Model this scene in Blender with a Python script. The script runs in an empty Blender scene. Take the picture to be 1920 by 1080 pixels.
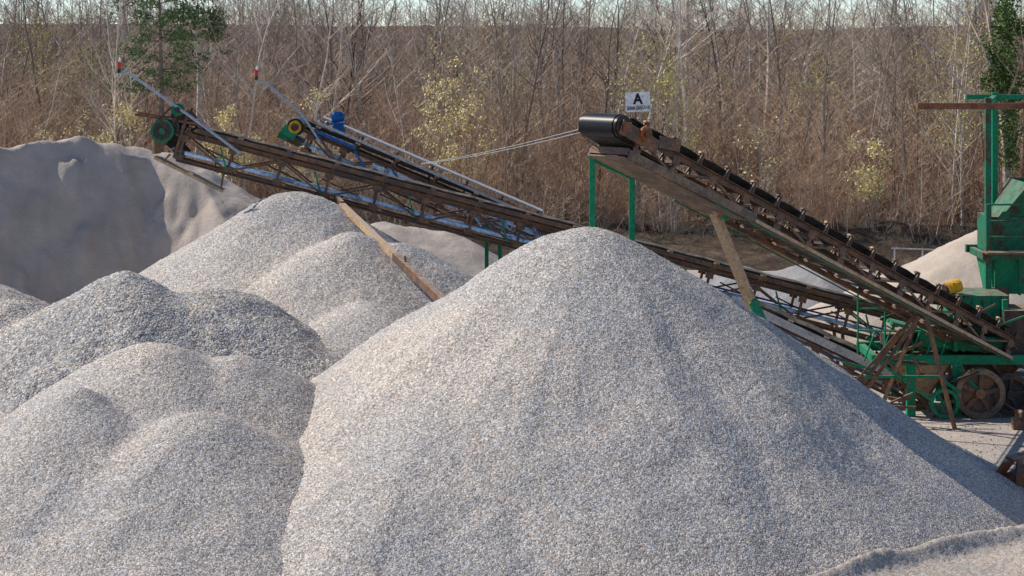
import bpy, math, random
import numpy as np
from mathutils import Vector, Matrix
random.seed(7); RNG=np.random.RandomState(11)
S=bpy.context.scene
S.view_settings.view_transform='Standard'; S.view_settings.look='None'; S.view_settings.exposure=0
# ------------------------------------------------------------------ light / world
SUN=Vector((-0.66,0.27,0.66)).normalized()
el=math.asin(SUN.z); az=math.atan2(SUN.x,SUN.y)
w=bpy.data.worlds.new("World"); S.world=w; w.use_nodes=True
nt=w.node_tree; bg=nt.nodes['Background']
sky=nt.nodes.new('ShaderNodeTexSky'); sky.sky_type='NISHITA'; sky.sun_disc=False
sky.sun_elevation=el; sky.sun_rotation=az; sky.dust_density=.05; sky.air_density=.6; sky.ozone_density=1.5
nt.links.new(sky.outputs[0],bg.inputs[0]); bg.inputs[1].default_value=0.15
sl=bpy.data.lights.new('sun','SUN'); sl.energy=5.0; sl.angle=math.radians(0.5); sl.color=(1,.92,.81)
so=bpy.data.objects.new('sun',sl); S.collection.objects.link(so)
so.rotation_euler=(-SUN).to_track_quat('-Z','Y').to_euler(); so.location=(-30,20,40)
cam=bpy.data.cameras.new('camera'); co=bpy.data.objects.new('camera',cam); S.collection.objects.link(co)
co.location=(0,0,7.7); co.rotation_euler=(math.radians(90),0,0)
cam.lens=70; cam.sensor_width=36; cam.shift_y=-0.25; cam.clip_end=5000; cam.clip_start=.1
S.camera=co
# ------------------------------------------------------------------ materials
def newmat(name,rough=.85,metal=0):
    m=bpy.data.materials.new(name); m.use_nodes=True
    b=m.node_tree.nodes['Principled BSDF']; b.inputs['Roughness'].default_value=rough
    b.inputs['Metallic'].default_value=metal
    b.inputs['Specular IOR Level'].default_value=.25
    return m,m.node_tree,b
def N(nt,t,**k):
    n=nt.nodes.new(t)
    for a,v in k.items(): setattr(n,a,v)
    return n
def geo_pos(nt): return N(nt,'ShaderNodeNewGeometry').outputs['Position']
def noise(nt,vec,scale,detail=4,rough=.55):
    n=N(nt,'ShaderNodeTexNoise'); n.inputs['Scale'].default_value=scale
    n.inputs['Detail'].default_value=detail; n.inputs['Roughness'].default_value=rough
    nt.links.new(vec,n.inputs['Vector']); return n
def ramp(nt,fac,stops):
    r=N(nt,'ShaderNodeValToRGB'); e=r.color_ramp.elements
    while len(e)<len(stops): e.new(.5)
    for i,(p,c) in enumerate(stops):
        e[i].position=p; e[i].color=(c[0],c[1],c[2],1)
    nt.links.new(fac,r.inputs[0]); return r.outputs[0]
def mix(nt,fac,a,b,mode='MIX'):
    m=N(nt,'ShaderNodeMix',data_type='RGBA',blend_type=mode)
    for s,v in ((0,fac),(6,a),(7,b)):
        if hasattr(v,'is_linked') : nt.links.new(v,m.inputs[s])
        elif s==0: m.inputs[s].default_value=v
        else: m.inputs[s].default_value=(v[0],v[1],v[2],1)
    return m.outputs[2]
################
Copy the listing in full and without alteration, omitting every picture.

Model this scene in Blender with a Python script. The script runs in an empty Blender scene. Take the picture to be 1920 by 1080 pixels.
import bpy, math, random
import numpy as np
from mathutils import Vector, Matrix
random.seed(7); RNG=np.random.RandomState(11)
S=bpy.context.scene
S.view_settings.view_transform='Standard'; S.view_settings.look='None'; S.view_settings.exposure=0
# ------------------------------------------------------------------ light / world
SUN=Vector((-0.66,0.27,0.66)).normalized()
el=math.asin(SUN.z); az=math.atan2(SUN.x,SUN.y)
w=bpy.data.worlds.new("World"); S.world=w; w.use_nodes=True
nt=w.node_tree; bg=nt.nodes['Background']
sky=nt.nodes.new('ShaderNodeTexSky'); sky.sky_type='NISHITA'; sky.sun_disc=False
sky.sun_elevation=el; sky.sun_rotation=az; sky.dust_density=.05; sky.air_density=.6; sky.ozone_density=1.5
nt.links.new(sky.outputs[0],bg.inputs[0]); bg.inputs[1].default_value=0.15
sl=bpy.data.lights.new('sun','SUN'); sl.energy=5.0; sl.angle=math.radians(0.5); sl.color=(1,.92,.81)
so=bpy.data.objects.new('sun',sl); S.collection.objects.link(so)
so.rotation_euler=(-SUN).to_track_quat('-Z','Y').to_euler(); so.location=(-30,20,40)
cam=bpy.data.cameras.new('camera'); co=bpy.data.objects.new('camera',cam); S.collection.objects.link(co)
co.location=(0,0,7.7); co.rotation_euler=(math.radians(90),0,0)
cam.lens=70; cam.sensor_width=36; cam.shift_y=-0.25; cam.clip_end=5000; cam.clip_start=.1
S.camera=co
# ------------------------------------------------------------------ materials
def newmat(name,rough=.85,metal=0):
    m=bpy.data.materials.new(name); m.use_nodes=True
    b=m.node_tree.nodes['Principled BSDF']; b.inputs['Roughness'].default_value=rough
    b.inputs['Metallic'].default_value=metal
    b.inputs['Specular IOR Level'].default_value=.25
    return m,m.node_tree,b
def N(nt,t,**k):
    n=nt.nodes.new(t)
    for a,v in k.items(): setattr(n,a,v)
    return n
def geo_pos(nt): return N(nt,'ShaderNodeNewGeometry').outputs['Position']
def noise(nt,vec,scale,detail=4,rough=.55):
    n=N(nt,'ShaderNodeTexNoise'); n.inputs['Scale'].default_value=scale
    n.inputs['Detail'].default_value=detail; n.inputs['Roughness'].default_value=rough
    nt.links.new(vec,n.inputs['Vector']); return n
def ramp(nt,fac,stops):
    r=N(nt,'ShaderNodeValToRGB'); e=r.color_ramp.elements
    while len(e)<len(stops): e.new(.5)
    for i,(p,c) in enumerate(stops):
        e[i].position=p; e[i].color=(c[0],c[1],c[2],1)
    nt.links.new(fac,r.inputs[0]); return r.outputs[0]
def mix(nt,fac,a,b,mode='MIX'):
    m=N(nt,'ShaderNodeMix',data_type='RGBA',blend_type=mode)
    for s,v in ((0,fac),(6,a),(7,b)):
        if hasattr(v,'is_linked') : nt.links.new(v,m.inputs[s])
        elif s==0: m.inputs[s].default_value=v
        else: m.inputs[s].default_value=(v[0],v[1],v[2],1)
    return m.outputs[2]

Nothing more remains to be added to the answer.